File-Based News Production Arrives

NBC News Engineer Brian Wamsley at a Xedio Dispatcher station.

SOCHI, RUSSIA— NBC Olympics wasn’t the only part of the Peacock Network that relied on big workflow advances in Sochi.

NBC News—supporting the significant production needs of The Today Show, Brian Williams, Nightly News and more—engineered and deployed a new multi-vendor solution for the first time at a big event.

On the front end, either Adobe Prelude or EVS’ Xedio Dispatcher was used to organize the scores of files that might arrive from an ENG shoot in to a single master clip or a couple of master clips, depending on how the producer wants the content organized, said David Jackson, director of bureau editing operations for NBC News.

NBC News' David Jackson at an Adobe Prelude station. Why two ways to start the process? Xedio dispatcher preserves the original field timecode, important for multi-cam shoots, explained Jackson, while Prelude is faster and can handle a multitude of codecs and digital camera media. That clip or clips is then imported to a watch folder, where EVS Xsquare software picks it up and checks it into Interplay, creating low-res proxies which are available to all NBC News Interplay around the world.
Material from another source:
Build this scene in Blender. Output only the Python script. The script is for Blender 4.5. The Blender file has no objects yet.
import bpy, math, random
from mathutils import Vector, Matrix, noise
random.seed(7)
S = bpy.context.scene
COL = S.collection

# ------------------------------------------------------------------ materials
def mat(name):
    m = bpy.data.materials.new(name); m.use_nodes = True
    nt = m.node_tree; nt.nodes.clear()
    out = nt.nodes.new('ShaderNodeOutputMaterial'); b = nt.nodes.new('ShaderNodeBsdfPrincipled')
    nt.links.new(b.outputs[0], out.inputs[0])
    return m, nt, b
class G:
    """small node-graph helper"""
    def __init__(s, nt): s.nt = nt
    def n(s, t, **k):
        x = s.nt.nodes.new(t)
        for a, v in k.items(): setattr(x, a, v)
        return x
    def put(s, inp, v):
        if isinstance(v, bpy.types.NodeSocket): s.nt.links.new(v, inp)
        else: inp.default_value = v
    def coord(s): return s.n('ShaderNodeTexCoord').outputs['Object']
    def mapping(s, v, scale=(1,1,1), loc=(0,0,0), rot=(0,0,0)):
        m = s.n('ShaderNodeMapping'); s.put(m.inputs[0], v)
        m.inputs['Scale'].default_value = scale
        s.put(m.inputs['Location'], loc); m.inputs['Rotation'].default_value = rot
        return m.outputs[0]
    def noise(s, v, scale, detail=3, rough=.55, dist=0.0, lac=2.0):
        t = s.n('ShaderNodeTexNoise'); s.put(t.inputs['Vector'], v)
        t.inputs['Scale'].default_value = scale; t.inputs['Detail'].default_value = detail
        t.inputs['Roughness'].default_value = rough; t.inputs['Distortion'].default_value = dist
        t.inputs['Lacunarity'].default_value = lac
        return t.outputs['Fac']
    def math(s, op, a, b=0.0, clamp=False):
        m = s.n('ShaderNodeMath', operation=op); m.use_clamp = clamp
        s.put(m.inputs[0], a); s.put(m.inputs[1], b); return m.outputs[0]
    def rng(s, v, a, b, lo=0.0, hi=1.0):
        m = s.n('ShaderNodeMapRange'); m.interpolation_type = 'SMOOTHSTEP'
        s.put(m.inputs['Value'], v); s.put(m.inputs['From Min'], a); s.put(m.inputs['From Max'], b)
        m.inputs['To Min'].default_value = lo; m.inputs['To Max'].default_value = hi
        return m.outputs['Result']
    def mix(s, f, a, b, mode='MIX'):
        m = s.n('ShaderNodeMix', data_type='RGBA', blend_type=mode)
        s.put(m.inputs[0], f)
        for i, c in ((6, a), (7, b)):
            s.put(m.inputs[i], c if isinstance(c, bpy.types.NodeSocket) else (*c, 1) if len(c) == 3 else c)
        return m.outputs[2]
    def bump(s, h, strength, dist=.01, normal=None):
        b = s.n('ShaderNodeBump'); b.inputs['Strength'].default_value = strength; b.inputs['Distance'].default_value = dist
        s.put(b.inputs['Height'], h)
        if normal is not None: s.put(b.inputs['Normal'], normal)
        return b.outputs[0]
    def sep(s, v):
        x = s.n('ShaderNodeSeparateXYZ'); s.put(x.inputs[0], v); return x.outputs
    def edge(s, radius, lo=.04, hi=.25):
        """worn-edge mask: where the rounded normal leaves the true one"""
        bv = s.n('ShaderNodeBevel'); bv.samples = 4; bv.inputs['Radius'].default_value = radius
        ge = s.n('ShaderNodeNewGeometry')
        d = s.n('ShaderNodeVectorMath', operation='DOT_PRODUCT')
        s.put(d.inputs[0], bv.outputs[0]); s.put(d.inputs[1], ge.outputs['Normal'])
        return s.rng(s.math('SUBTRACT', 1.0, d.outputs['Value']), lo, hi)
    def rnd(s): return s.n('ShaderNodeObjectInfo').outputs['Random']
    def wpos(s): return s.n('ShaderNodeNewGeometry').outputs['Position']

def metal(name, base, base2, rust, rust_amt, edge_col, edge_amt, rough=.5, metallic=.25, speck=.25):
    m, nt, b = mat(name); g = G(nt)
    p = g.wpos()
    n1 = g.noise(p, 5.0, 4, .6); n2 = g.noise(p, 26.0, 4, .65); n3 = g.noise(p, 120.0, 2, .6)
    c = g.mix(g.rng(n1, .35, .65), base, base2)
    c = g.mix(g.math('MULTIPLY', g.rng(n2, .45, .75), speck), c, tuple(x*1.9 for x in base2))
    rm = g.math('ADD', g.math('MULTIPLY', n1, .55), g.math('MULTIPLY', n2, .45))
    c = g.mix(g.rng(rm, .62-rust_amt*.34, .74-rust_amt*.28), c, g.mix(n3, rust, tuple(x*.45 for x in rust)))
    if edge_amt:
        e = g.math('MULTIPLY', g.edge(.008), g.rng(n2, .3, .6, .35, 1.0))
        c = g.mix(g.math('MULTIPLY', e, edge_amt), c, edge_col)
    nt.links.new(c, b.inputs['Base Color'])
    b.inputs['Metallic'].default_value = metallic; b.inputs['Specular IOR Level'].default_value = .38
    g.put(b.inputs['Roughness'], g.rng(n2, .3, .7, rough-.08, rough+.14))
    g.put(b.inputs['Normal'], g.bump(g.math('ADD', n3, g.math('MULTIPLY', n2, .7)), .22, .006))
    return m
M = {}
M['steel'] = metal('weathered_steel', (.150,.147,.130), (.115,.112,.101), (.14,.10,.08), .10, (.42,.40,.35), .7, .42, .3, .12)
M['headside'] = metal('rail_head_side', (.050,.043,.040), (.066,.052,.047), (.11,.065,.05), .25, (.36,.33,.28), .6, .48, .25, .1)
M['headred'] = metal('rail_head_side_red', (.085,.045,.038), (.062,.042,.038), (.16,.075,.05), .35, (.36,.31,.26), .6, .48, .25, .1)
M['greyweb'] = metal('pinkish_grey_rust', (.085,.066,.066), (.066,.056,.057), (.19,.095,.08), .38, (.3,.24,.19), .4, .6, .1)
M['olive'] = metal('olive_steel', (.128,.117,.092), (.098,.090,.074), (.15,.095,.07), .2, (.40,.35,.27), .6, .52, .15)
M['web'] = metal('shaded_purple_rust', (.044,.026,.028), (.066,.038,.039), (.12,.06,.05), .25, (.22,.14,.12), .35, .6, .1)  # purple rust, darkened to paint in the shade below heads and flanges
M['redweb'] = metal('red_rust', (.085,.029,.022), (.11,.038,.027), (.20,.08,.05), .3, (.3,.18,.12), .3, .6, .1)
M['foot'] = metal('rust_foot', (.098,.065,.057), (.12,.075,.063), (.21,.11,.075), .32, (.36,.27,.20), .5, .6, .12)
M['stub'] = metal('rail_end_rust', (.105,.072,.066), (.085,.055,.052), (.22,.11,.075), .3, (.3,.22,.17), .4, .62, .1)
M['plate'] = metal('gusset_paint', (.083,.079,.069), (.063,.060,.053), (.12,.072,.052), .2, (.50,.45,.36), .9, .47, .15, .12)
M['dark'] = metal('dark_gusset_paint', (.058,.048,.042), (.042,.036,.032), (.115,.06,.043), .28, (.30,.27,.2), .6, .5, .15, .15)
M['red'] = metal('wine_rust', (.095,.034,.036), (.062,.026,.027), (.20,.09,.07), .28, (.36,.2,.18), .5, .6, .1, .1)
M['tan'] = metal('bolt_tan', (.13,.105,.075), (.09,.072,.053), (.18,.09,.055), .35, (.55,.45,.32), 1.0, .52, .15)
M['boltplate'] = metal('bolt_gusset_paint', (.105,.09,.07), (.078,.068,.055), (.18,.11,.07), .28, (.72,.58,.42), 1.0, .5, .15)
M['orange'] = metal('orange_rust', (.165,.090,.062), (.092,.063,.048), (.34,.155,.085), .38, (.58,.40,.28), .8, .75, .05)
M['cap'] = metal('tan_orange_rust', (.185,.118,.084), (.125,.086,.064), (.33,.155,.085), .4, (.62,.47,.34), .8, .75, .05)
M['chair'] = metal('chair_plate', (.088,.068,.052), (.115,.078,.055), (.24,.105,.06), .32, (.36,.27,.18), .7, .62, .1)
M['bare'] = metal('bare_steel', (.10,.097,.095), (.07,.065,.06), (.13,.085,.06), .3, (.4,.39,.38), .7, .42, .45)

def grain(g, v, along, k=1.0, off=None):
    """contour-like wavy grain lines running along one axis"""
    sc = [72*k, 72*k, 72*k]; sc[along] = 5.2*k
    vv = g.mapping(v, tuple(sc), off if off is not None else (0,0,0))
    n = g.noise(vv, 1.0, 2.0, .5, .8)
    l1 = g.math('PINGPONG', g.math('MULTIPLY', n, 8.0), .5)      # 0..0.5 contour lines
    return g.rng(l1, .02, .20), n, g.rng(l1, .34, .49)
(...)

“We export the files in to Xsquare, and then seemingly moments later, it’s usable in the Avid Interplay,” said Jackson. “And because of the way that the guys at EVS have engineered the Xsquare box, we can customize the destination folders inside of Interplay, because they’re using the Avid Interplay’s APIs.

The ingest area “We’re able to customize it, and we’re able to target it,” said Jackson. In this case NBC news had three servers—one in Sochi for the local workgroup, one in London, and ‘Workgroup One’ in New York.

Each of these server groups has an Xsquare attached to it, and Aspera was used for moving files.

Jackson said content is checked in to Interplay faster than real-time, and play-while-capturing is possible. Producers and editors can see it coming in, and to them, it looks just like an incoming satellite feed, said Jackson.

The Xedio Dispatcher interface
CULLING CONTENT
Jackson said NBC News knew needed a workflow that allowed better front end organization of digital media. “Every time a cameraman stops and starts a camera, no matter the manufacturer and no matter the camera, they make an individual file … you don’t want all those individual camera files to appear in an Avid editor’s bin. It would be too much; too difficult to organize. So this way we stitch it together, make sense out of it. We give a proper name, and then it shows up as a single asset. And, from an editor’s standpoint, it looks just like a piece of videotape.”

The NBC News tape library in Sochi. The content NBC News was taking in at Sochi was mostly compact flash cards from Nano recorders, which are set to XDCAM 50, along with a lot of DSLR and GoPro content. “We feel like we can take any digital media out there and get it to the CODEC that we require in our Avid, quickly,” said Jackson.

In past events like Sochi, NBC News shot a lot of videotape. In Sochi, the tape library was two tapes sitting on a shelf.

“This is the first major assignment that NBC News has taken on where videotape has taken a backseat to digital media,” said Jackson, who added that a real benefit of this workflow was the fact that it allowed the team to do most editing at home.

At the London 2012 Games NBC News had nine editors, eight edit rooms and most work was done onsite, the capture and ingest. Satellite feeds were going in and out. It was an enormous project that had to be built for a six week assignment.

Jackson said the Sochi workflow experience would likely engender changes moving forward, at home and in locations all over the world.